- WHAT TO WORK ON -
Write out again, unaltered, the lines from the start through the line containing "COL = SC.collection".

====

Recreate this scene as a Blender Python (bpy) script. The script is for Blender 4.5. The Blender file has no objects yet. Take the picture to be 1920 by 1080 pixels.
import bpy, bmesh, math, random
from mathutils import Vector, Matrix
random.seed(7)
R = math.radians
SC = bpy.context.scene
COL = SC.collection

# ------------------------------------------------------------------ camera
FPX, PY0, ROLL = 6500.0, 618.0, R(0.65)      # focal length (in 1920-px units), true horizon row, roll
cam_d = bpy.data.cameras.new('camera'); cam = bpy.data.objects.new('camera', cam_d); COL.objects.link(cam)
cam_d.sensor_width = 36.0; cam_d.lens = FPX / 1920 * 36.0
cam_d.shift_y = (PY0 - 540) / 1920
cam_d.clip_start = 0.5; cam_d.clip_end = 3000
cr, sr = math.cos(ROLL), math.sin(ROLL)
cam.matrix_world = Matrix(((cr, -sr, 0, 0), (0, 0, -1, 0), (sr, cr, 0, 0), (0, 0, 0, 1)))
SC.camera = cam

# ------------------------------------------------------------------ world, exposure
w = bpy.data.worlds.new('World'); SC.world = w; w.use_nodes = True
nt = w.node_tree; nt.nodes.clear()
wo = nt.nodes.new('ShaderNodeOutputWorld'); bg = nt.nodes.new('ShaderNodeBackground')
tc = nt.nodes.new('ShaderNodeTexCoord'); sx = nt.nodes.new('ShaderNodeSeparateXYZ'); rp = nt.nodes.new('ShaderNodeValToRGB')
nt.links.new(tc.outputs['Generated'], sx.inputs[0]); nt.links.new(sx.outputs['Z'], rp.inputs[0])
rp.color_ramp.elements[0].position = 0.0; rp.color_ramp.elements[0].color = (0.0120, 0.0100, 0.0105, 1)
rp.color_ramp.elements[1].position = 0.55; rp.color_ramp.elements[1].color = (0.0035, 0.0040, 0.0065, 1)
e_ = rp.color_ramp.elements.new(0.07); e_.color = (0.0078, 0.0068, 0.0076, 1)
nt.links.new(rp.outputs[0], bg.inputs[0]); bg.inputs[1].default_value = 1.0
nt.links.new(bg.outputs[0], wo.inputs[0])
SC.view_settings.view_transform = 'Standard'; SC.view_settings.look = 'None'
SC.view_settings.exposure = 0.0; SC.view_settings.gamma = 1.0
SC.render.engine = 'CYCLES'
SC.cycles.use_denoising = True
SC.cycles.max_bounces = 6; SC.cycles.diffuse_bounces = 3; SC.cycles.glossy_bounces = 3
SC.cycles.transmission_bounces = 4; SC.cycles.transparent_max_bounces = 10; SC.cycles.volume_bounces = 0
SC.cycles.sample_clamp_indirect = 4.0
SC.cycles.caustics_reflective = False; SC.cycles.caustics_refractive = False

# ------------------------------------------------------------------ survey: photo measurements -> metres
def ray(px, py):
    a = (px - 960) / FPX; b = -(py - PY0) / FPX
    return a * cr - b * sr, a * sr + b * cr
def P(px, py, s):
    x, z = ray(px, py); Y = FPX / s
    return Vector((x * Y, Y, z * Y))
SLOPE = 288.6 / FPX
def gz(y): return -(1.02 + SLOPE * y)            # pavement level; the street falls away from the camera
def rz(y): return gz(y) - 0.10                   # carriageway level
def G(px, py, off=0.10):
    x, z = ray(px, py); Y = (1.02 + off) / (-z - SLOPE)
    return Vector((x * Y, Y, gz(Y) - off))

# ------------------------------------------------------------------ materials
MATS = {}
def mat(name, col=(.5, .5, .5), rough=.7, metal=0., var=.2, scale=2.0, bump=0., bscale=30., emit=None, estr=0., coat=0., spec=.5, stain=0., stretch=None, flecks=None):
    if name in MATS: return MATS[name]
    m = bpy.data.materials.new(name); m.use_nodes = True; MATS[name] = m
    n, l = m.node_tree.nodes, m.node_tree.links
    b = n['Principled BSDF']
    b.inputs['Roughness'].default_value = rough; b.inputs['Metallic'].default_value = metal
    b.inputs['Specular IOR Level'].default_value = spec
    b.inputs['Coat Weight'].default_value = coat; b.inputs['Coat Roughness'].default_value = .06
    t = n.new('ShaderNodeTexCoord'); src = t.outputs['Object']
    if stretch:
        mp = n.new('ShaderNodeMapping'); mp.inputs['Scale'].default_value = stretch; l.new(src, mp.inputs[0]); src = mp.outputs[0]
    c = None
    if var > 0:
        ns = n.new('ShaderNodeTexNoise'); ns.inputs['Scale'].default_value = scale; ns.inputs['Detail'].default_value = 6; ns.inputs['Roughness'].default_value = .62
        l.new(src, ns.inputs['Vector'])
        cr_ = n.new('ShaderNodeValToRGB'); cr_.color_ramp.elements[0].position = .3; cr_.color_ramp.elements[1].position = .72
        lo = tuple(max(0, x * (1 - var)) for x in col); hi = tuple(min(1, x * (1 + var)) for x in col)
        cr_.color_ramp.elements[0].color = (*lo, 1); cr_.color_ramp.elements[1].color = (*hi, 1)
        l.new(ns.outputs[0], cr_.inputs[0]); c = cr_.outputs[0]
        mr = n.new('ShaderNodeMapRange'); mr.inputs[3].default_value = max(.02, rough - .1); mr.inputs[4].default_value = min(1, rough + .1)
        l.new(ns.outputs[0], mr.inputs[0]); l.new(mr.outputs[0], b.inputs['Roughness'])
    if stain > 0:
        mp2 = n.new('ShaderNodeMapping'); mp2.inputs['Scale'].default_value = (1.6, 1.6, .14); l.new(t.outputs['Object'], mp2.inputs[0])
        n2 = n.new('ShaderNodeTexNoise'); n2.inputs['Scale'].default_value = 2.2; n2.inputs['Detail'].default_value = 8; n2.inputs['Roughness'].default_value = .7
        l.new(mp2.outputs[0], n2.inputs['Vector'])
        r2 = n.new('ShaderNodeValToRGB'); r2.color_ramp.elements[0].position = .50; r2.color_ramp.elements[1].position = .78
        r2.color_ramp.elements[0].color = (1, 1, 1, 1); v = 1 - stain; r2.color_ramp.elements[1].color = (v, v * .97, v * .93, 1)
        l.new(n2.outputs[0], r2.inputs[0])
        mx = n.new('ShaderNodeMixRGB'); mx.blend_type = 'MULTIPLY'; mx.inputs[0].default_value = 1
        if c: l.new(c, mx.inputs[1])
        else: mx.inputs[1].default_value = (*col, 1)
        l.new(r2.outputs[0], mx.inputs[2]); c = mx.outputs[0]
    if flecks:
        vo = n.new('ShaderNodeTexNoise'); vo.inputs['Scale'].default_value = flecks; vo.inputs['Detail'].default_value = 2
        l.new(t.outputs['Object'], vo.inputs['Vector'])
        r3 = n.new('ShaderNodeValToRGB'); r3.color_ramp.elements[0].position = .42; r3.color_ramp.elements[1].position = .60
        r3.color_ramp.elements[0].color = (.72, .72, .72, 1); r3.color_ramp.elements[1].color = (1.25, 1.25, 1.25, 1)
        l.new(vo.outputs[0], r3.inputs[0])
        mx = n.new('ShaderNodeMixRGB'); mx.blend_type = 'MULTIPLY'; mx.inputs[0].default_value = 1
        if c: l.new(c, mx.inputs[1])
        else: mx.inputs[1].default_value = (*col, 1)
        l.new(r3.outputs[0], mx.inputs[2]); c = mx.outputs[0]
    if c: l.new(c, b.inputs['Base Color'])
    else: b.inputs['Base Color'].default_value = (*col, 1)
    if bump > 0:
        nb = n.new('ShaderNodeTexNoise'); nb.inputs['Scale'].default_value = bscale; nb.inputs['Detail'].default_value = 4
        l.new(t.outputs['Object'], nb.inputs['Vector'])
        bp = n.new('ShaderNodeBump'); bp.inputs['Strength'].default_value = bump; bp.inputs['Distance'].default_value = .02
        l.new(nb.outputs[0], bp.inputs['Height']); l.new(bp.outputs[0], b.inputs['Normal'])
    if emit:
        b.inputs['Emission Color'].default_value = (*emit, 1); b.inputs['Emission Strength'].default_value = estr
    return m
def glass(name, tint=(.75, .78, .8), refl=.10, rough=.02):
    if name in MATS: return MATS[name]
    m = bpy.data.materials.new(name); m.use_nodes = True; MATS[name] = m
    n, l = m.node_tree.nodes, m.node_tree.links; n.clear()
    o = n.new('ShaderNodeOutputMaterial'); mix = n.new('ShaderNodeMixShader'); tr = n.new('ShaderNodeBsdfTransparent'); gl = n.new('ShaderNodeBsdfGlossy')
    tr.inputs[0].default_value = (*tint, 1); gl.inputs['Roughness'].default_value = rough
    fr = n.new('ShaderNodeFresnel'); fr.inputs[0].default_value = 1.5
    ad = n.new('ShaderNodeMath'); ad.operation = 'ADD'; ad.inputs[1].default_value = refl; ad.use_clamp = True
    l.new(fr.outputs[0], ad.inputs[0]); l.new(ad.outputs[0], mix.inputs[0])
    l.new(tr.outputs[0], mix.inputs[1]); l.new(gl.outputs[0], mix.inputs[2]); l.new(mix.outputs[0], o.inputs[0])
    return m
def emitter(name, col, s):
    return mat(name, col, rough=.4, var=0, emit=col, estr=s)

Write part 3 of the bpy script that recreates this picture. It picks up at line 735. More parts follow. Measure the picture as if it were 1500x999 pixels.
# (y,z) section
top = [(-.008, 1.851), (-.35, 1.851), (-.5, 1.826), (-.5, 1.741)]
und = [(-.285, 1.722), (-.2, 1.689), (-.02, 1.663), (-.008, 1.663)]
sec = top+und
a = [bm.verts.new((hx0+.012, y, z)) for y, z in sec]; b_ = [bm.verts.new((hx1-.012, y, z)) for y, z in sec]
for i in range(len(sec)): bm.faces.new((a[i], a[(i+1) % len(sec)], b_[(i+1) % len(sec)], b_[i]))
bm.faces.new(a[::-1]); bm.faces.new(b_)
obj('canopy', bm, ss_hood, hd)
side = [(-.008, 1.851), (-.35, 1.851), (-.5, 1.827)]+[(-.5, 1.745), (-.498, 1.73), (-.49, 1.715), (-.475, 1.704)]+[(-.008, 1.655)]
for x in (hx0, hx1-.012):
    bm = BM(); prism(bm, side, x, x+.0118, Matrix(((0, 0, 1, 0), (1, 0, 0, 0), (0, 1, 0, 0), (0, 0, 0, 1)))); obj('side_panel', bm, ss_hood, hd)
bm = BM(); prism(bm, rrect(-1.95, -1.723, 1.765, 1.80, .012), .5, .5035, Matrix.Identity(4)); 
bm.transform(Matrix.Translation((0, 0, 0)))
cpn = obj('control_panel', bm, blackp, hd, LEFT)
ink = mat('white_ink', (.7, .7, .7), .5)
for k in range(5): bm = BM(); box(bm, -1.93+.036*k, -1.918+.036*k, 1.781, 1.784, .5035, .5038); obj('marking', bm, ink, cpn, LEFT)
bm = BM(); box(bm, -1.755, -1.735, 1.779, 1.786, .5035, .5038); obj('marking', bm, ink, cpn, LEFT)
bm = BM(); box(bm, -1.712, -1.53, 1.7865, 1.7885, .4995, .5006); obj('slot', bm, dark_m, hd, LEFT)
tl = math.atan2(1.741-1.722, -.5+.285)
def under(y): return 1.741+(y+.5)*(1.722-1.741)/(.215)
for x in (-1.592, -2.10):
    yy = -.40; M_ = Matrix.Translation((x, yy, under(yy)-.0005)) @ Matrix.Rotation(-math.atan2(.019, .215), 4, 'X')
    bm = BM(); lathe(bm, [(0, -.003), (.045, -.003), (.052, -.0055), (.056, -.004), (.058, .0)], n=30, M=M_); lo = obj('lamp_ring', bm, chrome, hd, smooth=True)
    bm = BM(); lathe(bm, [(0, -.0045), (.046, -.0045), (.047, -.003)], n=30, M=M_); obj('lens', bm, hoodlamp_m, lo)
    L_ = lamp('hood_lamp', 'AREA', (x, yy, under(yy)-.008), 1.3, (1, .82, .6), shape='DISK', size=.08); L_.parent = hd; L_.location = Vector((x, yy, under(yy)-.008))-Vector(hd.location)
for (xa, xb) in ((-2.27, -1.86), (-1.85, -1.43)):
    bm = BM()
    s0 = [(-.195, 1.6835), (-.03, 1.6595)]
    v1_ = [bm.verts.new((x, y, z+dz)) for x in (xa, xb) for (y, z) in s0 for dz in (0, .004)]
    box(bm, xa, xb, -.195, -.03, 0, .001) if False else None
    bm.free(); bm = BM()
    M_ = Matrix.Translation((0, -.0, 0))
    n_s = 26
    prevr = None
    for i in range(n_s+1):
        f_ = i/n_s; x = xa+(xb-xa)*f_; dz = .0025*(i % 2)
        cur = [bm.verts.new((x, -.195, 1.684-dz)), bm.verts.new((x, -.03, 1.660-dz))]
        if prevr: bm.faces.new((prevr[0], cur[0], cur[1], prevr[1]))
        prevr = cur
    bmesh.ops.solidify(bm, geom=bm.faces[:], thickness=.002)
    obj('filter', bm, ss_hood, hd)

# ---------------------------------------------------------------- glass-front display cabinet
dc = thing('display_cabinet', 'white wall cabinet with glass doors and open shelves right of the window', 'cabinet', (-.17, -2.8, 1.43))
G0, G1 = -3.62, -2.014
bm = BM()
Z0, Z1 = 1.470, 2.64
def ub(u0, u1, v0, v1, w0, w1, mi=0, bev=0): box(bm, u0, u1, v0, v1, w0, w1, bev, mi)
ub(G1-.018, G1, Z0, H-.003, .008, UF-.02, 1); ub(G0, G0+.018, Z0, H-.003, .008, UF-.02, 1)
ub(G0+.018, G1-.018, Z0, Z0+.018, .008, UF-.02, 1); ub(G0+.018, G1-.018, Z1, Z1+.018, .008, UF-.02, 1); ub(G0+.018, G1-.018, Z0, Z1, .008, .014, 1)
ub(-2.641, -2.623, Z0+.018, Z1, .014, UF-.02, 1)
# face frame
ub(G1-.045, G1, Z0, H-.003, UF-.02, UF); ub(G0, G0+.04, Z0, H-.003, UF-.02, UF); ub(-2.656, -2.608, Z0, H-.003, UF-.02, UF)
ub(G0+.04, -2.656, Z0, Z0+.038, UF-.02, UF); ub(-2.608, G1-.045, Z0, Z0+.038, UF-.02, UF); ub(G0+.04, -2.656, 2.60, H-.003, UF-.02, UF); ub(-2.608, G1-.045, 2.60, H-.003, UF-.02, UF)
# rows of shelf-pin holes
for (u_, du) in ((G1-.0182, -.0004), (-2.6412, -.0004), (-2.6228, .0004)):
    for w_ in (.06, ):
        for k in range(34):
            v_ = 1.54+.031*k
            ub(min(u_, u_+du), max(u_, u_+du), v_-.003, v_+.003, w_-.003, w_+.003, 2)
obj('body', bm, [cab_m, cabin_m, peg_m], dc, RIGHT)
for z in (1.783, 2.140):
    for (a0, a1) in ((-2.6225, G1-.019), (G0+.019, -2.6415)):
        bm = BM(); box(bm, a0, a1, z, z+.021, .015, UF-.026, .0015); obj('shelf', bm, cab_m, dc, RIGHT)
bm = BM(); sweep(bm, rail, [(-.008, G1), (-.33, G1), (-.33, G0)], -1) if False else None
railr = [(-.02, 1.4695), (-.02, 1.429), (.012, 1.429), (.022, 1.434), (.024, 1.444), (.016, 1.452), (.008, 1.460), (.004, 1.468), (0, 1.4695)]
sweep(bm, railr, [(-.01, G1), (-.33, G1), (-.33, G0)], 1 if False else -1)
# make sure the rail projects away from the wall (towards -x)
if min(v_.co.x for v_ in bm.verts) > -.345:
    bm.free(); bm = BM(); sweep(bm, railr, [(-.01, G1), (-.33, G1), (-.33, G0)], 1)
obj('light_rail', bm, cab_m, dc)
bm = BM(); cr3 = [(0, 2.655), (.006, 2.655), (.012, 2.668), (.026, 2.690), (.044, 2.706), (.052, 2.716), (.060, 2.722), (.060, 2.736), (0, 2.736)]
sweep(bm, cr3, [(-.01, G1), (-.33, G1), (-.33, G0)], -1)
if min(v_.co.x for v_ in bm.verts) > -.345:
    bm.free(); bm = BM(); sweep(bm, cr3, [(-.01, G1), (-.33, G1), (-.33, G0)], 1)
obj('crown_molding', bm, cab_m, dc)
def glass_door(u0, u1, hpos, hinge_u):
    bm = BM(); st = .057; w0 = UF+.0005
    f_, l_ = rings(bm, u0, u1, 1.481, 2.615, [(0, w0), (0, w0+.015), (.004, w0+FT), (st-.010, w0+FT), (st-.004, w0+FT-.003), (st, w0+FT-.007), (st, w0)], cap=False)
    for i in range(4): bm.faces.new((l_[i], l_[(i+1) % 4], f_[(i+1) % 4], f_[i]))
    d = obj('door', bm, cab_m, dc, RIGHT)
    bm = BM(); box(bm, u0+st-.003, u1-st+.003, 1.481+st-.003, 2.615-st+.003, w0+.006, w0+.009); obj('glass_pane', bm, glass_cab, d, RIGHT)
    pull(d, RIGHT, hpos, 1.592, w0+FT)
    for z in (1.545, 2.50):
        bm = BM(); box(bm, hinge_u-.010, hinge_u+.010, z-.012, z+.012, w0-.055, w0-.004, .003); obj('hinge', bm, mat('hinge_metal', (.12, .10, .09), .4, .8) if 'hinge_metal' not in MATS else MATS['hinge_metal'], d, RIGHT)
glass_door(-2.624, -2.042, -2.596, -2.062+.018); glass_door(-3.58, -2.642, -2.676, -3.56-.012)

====

- EXPECTED ANSWER -
Recreate this scene as a Blender Python (bpy) script. The script is for Blender 4.5. The Blender file has no objects yet. Take the picture to be 1920 by 1080 pixels.
import bpy, bmesh, math, random
from mathutils import Vector, Matrix
random.seed(7)
R = math.radians
SC = bpy.context.scene
COL = SC.collection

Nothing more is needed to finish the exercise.